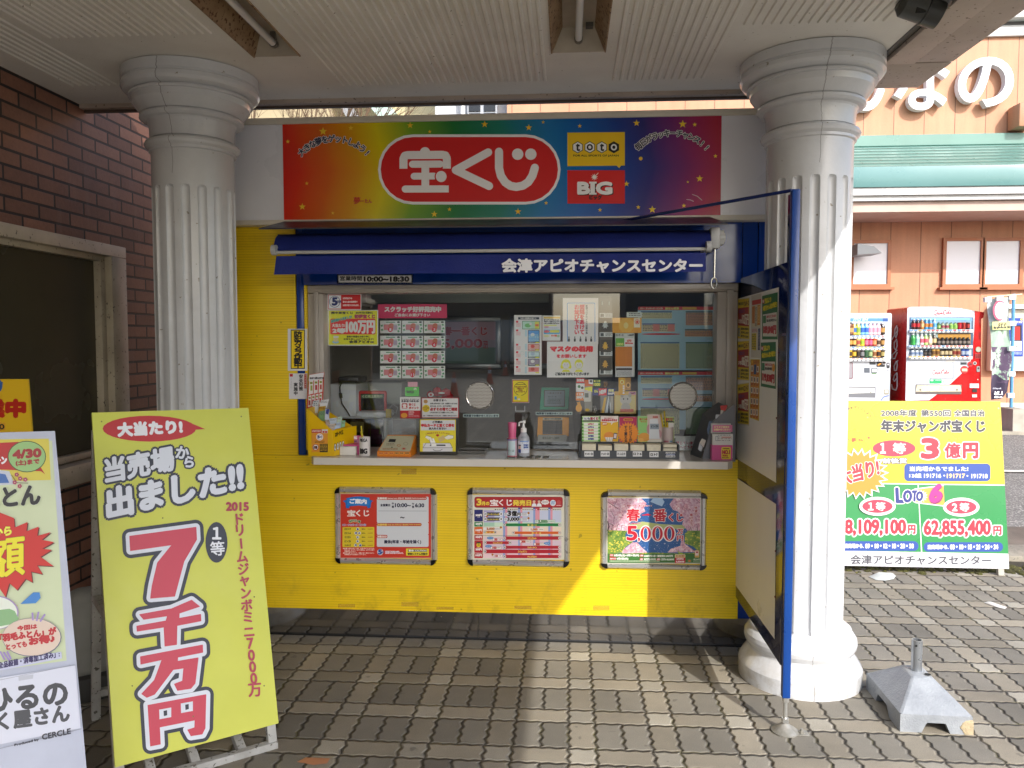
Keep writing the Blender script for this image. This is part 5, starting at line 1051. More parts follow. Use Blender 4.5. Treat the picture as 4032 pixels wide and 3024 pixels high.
def d(B):
    B.slab([(621, 527), (920, 1178)], .001, 'b4c2be'); B.rect(664, 550, 893, 575, '26323e'); B.t('ただいま発売中の宝くじ', 690, 554, 862, 571, 'd0d4d4', 1)
    for y in (600, 694, 850, 932, 1012, 1093): B.rect(641, y-11, 665, y+10, 'b82a34'); B.lines(641, y+16, 690, y+58, 4, 'b06a70', .5)
    for y0, y1, c in ((690, 760, '8aa4b8'), (840, 905, '8aa4b8'), (922, 985, '8aa4b8'), (1003, 1070, '8aa4b8'), (1090, 1160, '8aa4b8')): B.rect(740, y0, 758, y1, c)
    B.rect(708, 590, 900, 682, '3c6a4a'); B.rect(714, 596, 895, 676, '8fb0a0'); B.ell(770, 640, 34, 22, '5a9458'); B.ell(800, 625, 14, 14, 'b8c8b8'); B.rect(846, 600, 892, 674, 'c8b84a'); B.rect(850, 626, 888, 650, 'b86048')
    for i, (y0, y1, c1, c2) in enumerate(((690, 833, '20303c', '4a7ab0'), (842, 915, '8a4a4a', 'b88880'), (924, 996, '3c5858', '98aab0'), (1004, 1080, '303c50', '7c7484'), (1090, 1162, 'b8b0a8', 'b06a68'))):
        B.rect(770, y0, 897, y1, c1); B.rect(776, y0+6, 891, y1-18, c2); B.rect(852, y1-14, 892, y1-2, 'd8b030'); B.ell(822, y0+(y1-y0)*.35, 22, 18, ('d8d0b0', 'b04848', '8898a8', 'c0b8b8', '9c4840')[i]); B.lines(780, y1-15, 845, y1-4, 1, 'c8c8c0', .6)
    B.lines(776, 740, 891, 815, 5, '8fb8e0', .5); B.ell(708, 942, 22, 22, '9aa8a4'); B.ell(708, 942, 18, 18, 'b4c2be')
GP('price_list', 'tall white price list of lottery tickets hanging in the middle of the window', 'notice', 4.215, W2, d)
def d(B):
    B.slab([(928, 532), (1124, 805)], .001, 'b8c6c2'); B.rect(942, 544, 1120, 566, 'b89a50'); B.t('宝くじチャンスセンターの', 945, 572, 1105, 586, '30343c', 1.5); B.t('公式サイト全面リニューアル', 945, 590, 1112, 604, '30343c', 1.5); B.t('しました!是非ご覧下さい!', 945, 610, 1110, 624, '30343c', 1.5)
    B.rect(945, 632, 1085, 646, 'a8b86a'); B.ell(972, 656, 28, 9, 'c07880'); B.lines(945, 664, 1115, 678, 1, '6a84b8', .6); B.rect(943, 685, 1118, 734, '3f87b0'); B.ell(975, 706, 30, 15, 'b85a60'); B.rr(1010, 690, 1112, 718, 10, 'c8c044'); B.ell(975, 755, 32, 12, 'c8b080'); B.ell(1100, 755, 16, 14, '7c9878'); B.t('今すぐ検索', 1024, 740, 1085, 762, 'b05038', 2)
GP('leaflet', 'small blue and yellow leaflet beside the tall price list in the window', 'leaflet', 4.215, W2, d)
def d(B):
    B.slab([(1150, 340), (1537, 846)], .001, 'b2c0bd'); B.rr(1196, 392, 1504, 834, 14, '2c6ca0'); B.rr(1204, 400, 1496, 826, 12, 'b2c0bd')
    B.vt('新型コロナウイルス対策の為', 1410, 428, 1410, 720, 24, '3a4650', 1.2); B.vt('間隔をあけて', 1360, 440, 1360, 712, 56, 'a82c3c', 3.5); B.vt('お並び下さい', 1302, 440, 1302, 712, 56, 'a82c3c', 3.5)
    for x in (1217, 1281, 1343, 1402, 1459): B.ell(x, 768, 7, 8, '2a3234'); B.poly([(x-9, 780), (x+9, 780), (x+11, 805), (x+5, 828), (x-5, 828), (x-11, 805)], '2a3234')
GP('notice', 'blue bordered notice in red vertical writing asking customers to queue apart', 'notice', 4.215, W2, d)
def d(B):
    B.slab([(978, 816), (1532, 1206)], .001, 'b4c1bf'); B.t('マスクの着用', 1018, 868, 1470, 922, 'b01c24', 8); B.t('をお願いします', 1085, 956, 1405, 992, 'a82c34', 3)
    for cx, girl in ((1185, True), (1325, False)):
        B.ell(cx, 1062, 52 if girl else 46, 54, 'c8b830'); 
        if girl: B.ell(cx-42, 1090, 18, 22, 'c8b830'); B.ell(cx+42, 1090, 18, 22, 'c8b830')
        B.poly([(cx-46, 1146), (cx-30, 1122), (cx+30, 1122), (cx+46, 1146)], 'd0c038'); B.ell(cx, 1072, 38, 36, 'c8d0cc'); B.poly([(cx-40, 1062), (cx-26, 1034), (cx, 1046), (cx+26, 1034), (cx+40, 1062), (cx+34, 1020), (cx-34, 1020)], 'c8b830'); B.rr(cx-26, 1078, cx+26, 1110, 10, '8c9694'); B.rr(cx-24, 1080, cx+24, 1108, 9, 'd2d8d6'); B.ell(cx-14, 1068, 3, 4, '303030'); B.ell(cx+14, 1068, 3, 4, '303030'); B.lines(cx-20, 1085, cx+20, 1105, 3, '9aa4a2', .2, .02)
    B.t('ご協力ありがとうございます', 1068, 1152, 1435, 1182, '2a3236', 2.5)
GP('notice', 'white mask wearing notice with two cartoon heads in masks, middle of the window', 'notice', 4.212, W2, d)
# hanging goods
def d(B):
    B.slab([(1548, 330), (1690, 1200)], .002, '4a4640'); 
    for y in (505, 715, 920, 1122): B.rect(1551, y, 1690, y+50, 'a9b2b0'); B.rect(1560, y+8, 1596, y+42, '3a4044'); B.lines(1615, y+8, 1685, y+44, 3, '40484a', .5)
    for y, c in ((640, '98a0a0'), (870, 'b88c38'), (1070, 'a8843c')): B.rect(1560, y-75, 1675, y+60, '3a3734'); B.star(1612, y, 38, c, 7, .55); B.ell(1612, y-30, 16, 20, c)
    for x in (1580, 1655): B.rr(x-12, 372, x+12, 425, 10, '2a2c2e'); B.rr(x-7, 378, x+7, 420, 6, '7c8280')
GP('charm_strip', 'dark strip of small golden charms in clear bags hanging right of the mask notice', 'goods strip', 4.225, W2, d)
def d(B):
    B.slab([(1846, 496), (2012, 552)], .002, '9aa29c'); B.lines(1870, 505, 1995, 545, 2, '4a5050'); B.slab([(1670, 556), (2008, 722)], .012, 'ae7c22'); B.poly([(1760, 600), (1800, 562), (1880, 562), (1920, 600), (1920, 670), (1880, 712), (1800, 712), (1760, 670)], 'b88830'); B.ell(1838, 640, 26, 34, 'bfa060'); B.rect(1924, 560, 1992, 662, 'b8b098'); B.ell(1960, 600, 26, 26, 'a84838'); B.ell(1960, 600, 21, 21, 'b8b098'); B.t('金', 1946, 586, 1974, 614, 'a84838', 2)
GP('gold_case', 'gold coloured ticket case with octagon emblem hanging high in the window', 'ticket case', 4.235, W2, d)
def d(B):
    B.slab([(1722, 725), (1932, 1200)], .004, '9aa09c'); B.t('ロトケース', 1728, 735, 1810, 756, '2c3234', 1.5); B.t('1,000円', 1860, 735, 1925, 756, '2c3234', 1.5); B.rr(1726, 778, 1818, 868, 8, '4a8434'); B.t('1000', 1740, 832, 1808, 856, 'a8d060', 2); B.rr(1822, 778, 1922, 868, 8, 'b8bcb8'); B.t('LOTO', 1850, 796, 1896, 816, 'a04838', 2.5); B.t('BIG/toto', 1832, 824, 1912, 840, 'a82c30', 2); B.rect(1722, 872, 1905, 1086, 'a06018'); B.rect(1722, 1090, 1918, 1196, 'a4a6a8'); B.rect(1730, 1104, 1904, 1128, '3a3638'); B.lines(1740, 1140, 1900, 1190, 5, '6a6e70', .5)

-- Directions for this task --
Output a single number: how many lines contain the word "writing".

-- Task output --
2